Written instruction: Every line of the data must be copied exactly.

Records for the task:
* Start *

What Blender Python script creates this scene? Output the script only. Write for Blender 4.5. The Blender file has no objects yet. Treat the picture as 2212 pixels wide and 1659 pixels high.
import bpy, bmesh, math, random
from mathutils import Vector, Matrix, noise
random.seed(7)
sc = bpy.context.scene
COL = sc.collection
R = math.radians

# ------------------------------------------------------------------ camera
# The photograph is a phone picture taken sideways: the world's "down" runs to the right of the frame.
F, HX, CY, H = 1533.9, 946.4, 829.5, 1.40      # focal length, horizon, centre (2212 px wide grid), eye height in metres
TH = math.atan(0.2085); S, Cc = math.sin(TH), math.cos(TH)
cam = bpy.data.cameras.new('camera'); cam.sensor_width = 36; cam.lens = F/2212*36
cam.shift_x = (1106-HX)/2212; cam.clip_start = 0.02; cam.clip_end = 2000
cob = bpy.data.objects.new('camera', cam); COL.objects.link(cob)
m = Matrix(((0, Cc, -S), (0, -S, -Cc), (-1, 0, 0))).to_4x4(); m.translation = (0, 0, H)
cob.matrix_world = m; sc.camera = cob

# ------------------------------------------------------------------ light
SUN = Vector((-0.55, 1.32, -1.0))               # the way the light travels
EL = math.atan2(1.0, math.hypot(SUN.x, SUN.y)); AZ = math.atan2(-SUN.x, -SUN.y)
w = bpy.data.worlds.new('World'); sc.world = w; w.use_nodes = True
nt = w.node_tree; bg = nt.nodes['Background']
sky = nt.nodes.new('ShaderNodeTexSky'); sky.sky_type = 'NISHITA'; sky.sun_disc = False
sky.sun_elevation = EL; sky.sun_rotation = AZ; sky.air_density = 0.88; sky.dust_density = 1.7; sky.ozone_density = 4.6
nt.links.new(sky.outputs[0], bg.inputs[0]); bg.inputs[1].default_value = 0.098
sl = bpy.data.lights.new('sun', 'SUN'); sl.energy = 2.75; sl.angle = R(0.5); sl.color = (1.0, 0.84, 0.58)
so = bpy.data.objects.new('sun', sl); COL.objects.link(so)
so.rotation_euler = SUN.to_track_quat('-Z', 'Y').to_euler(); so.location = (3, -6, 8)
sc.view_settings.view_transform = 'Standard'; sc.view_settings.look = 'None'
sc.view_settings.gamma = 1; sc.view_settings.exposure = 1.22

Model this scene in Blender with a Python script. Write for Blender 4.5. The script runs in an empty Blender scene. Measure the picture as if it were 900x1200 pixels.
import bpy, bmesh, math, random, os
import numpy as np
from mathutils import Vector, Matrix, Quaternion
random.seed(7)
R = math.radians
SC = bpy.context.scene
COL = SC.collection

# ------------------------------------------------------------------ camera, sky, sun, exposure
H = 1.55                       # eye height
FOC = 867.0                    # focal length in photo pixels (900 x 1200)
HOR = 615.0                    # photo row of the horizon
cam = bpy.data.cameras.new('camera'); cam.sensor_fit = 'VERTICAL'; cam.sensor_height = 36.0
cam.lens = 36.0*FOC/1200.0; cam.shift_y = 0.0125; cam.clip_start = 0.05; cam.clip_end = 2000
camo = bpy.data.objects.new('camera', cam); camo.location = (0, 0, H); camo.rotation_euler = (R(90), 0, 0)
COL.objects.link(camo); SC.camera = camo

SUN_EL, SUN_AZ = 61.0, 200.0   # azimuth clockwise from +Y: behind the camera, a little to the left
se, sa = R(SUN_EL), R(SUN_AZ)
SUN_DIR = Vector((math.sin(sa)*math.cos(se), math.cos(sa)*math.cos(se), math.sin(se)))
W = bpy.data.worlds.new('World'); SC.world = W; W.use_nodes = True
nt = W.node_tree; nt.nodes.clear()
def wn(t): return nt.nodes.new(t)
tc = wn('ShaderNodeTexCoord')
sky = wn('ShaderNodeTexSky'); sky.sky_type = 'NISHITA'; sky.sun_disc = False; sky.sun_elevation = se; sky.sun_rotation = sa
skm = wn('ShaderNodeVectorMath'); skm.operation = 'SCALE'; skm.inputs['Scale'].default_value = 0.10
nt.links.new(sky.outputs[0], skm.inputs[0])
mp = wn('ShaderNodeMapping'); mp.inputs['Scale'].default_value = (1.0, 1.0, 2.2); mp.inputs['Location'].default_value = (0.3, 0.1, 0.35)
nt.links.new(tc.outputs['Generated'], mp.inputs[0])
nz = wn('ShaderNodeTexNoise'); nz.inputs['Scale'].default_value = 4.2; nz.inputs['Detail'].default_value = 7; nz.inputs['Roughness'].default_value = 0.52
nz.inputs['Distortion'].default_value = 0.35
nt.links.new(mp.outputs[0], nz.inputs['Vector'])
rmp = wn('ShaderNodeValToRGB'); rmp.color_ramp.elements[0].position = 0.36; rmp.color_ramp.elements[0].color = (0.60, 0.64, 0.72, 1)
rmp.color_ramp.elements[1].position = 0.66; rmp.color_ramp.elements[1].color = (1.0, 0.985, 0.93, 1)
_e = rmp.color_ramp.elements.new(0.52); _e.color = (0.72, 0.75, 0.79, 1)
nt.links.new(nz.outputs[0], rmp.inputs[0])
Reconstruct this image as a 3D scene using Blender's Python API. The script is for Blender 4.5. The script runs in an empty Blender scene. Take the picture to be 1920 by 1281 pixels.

* End *

Solved problem:
What Blender Python script creates this scene? Output the script only. Write for Blender 4.5. The Blender file has no objects yet. Treat the picture as 2212 pixels wide and 1659 pixels high.
import bpy, bmesh, math, random
from mathutils import Vector, Matrix, noise
random.seed(7)
sc = bpy.context.scene
COL = sc.collection
R = math.radians

# ------------------------------------------------------------------ camera
# The photograph is a phone picture taken sideways: the world's "down" runs to the right of the frame.
F, HX, CY, H = 1533.9, 946.4, 829.5, 1.40      # focal length, horizon, centre (2212 px wide grid), eye height in metres
TH = math.atan(0.2085); S, Cc = math.sin(TH), math.cos(TH)
cam = bpy.data.cameras.new('camera'); cam.sensor_width = 36; cam.lens = F/2212*36
cam.shift_x = (1106-HX)/2212; cam.clip_start = 0.02; cam.clip_end = 2000
cob = bpy.data.objects.new('camera', cam); COL.objects.link(cob)
m = Matrix(((0, Cc, -S), (0, -S, -Cc), (-1, 0, 0))).to_4x4(); m.translation = (0, 0, H)
cob.matrix_world = m; sc.camera = cob

# ------------------------------------------------------------------ light
SUN = Vector((-0.55, 1.32, -1.0))               # the way the light travels
EL = math.atan2(1.0, math.hypot(SUN.x, SUN.y)); AZ = math.atan2(-SUN.x, -SUN.y)
w = bpy.data.worlds.new('World'); sc.world = w; w.use_nodes = True
nt = w.node_tree; bg = nt.nodes['Background']
sky = nt.nodes.new('ShaderNodeTexSky'); sky.sky_type = 'NISHITA'; sky.sun_disc = False
sky.sun_elevation = EL; sky.sun_rotation = AZ; sky.air_density = 0.88; sky.dust_density = 1.7; sky.ozone_density = 4.6
nt.links.new(sky.outputs[0], bg.inputs[0]); bg.inputs[1].default_value = 0.098
sl = bpy.data.lights.new('sun', 'SUN'); sl.energy = 2.75; sl.angle = R(0.5); sl.color = (1.0, 0.84, 0.58)
so = bpy.data.objects.new('sun', sl); COL.objects.link(so)
so.rotation_euler = SUN.to_track_quat('-Z', 'Y').to_euler(); so.location = (3, -6, 8)
sc.view_settings.view_transform = 'Standard'; sc.view_settings.look = 'None'
sc.view_settings.gamma = 1; sc.view_settings.exposure = 1.22

Model this scene in Blender with a Python script. Write for Blender 4.5. The script runs in an empty Blender scene. Measure the picture as if it were 900x1200 pixels.
import bpy, bmesh, math, random, os
import numpy as np
from mathutils import Vector, Matrix, Quaternion
random.seed(7)
R = math.radians
SC = bpy.context.scene
COL = SC.collection

# ------------------------------------------------------------------ camera, sky, sun, exposure
H = 1.55                       # eye height
FOC = 867.0                    # focal length in photo pixels (900 x 1200)
HOR = 615.0                    # photo row of the horizon
cam = bpy.data.cameras.new('camera'); cam.sensor_fit = 'VERTICAL'; cam.sensor_height = 36.0
cam.lens = 36.0*FOC/1200.0; cam.shift_y = 0.0125; cam.clip_start = 0.05; cam.clip_end = 2000
camo = bpy.data.objects.new('camera', cam); camo.location = (0, 0, H); camo.rotation_euler = (R(90), 0, 0)
COL.objects.link(camo); SC.camera = camo

SUN_EL, SUN_AZ = 61.0, 200.0   # azimuth clockwise from +Y: behind the camera, a little to the left
se, sa = R(SUN_EL), R(SUN_AZ)
SUN_DIR = Vector((math.sin(sa)*math.cos(se), math.cos(sa)*math.cos(se), math.sin(se)))
W = bpy.data.worlds.new('World'); SC.world = W; W.use_nodes = True
nt = W.node_tree; nt.nodes.clear()
def wn(t): return nt.nodes.new(t)
tc = wn('ShaderNodeTexCoord')
sky = wn('ShaderNodeTexSky'); sky.sky_type = 'NISHITA'; sky.sun_disc = False; sky.sun_elevation = se; sky.sun_rotation = sa
skm = wn('ShaderNodeVectorMath'); skm.operation = 'SCALE'; skm.inputs['Scale'].default_value = 0.10
nt.links.new(sky.outputs[0], skm.inputs[0])
mp = wn('ShaderNodeMapping'); mp.inputs['Scale'].default_value = (1.0, 1.0, 2.2); mp.inputs['Location'].default_value = (0.3, 0.1, 0.35)
nt.links.new(tc.outputs['Generated'], mp.inputs[0])
nz = wn('ShaderNodeTexNoise'); nz.inputs['Scale'].default_value = 4.2; nz.inputs['Detail'].default_value = 7; nz.inputs['Roughness'].default_value = 0.52
nz.inputs['Distortion'].default_value = 0.35
nt.links.new(mp.outputs[0], nz.inputs['Vector'])
rmp = wn('ShaderNodeValToRGB'); rmp.color_ramp.elements[0].position = 0.36; rmp.color_ramp.elements[0].color = (0.60, 0.64, 0.72, 1)
rmp.color_ramp.elements[1].position = 0.66; rmp.color_ramp.elements[1].color = (1.0, 0.985, 0.93, 1)
_e = rmp.color_ramp.elements.new(0.52); _e.color = (0.72, 0.75, 0.79, 1)
nt.links.new(nz.outputs[0], rmp.inputs[0])
Reconstruct this image as a 3D scene using Blender's Python API. The script is for Blender 4.5. The script runs in an empty Blender scene. Take the picture to be 1920 by 1281 pixels.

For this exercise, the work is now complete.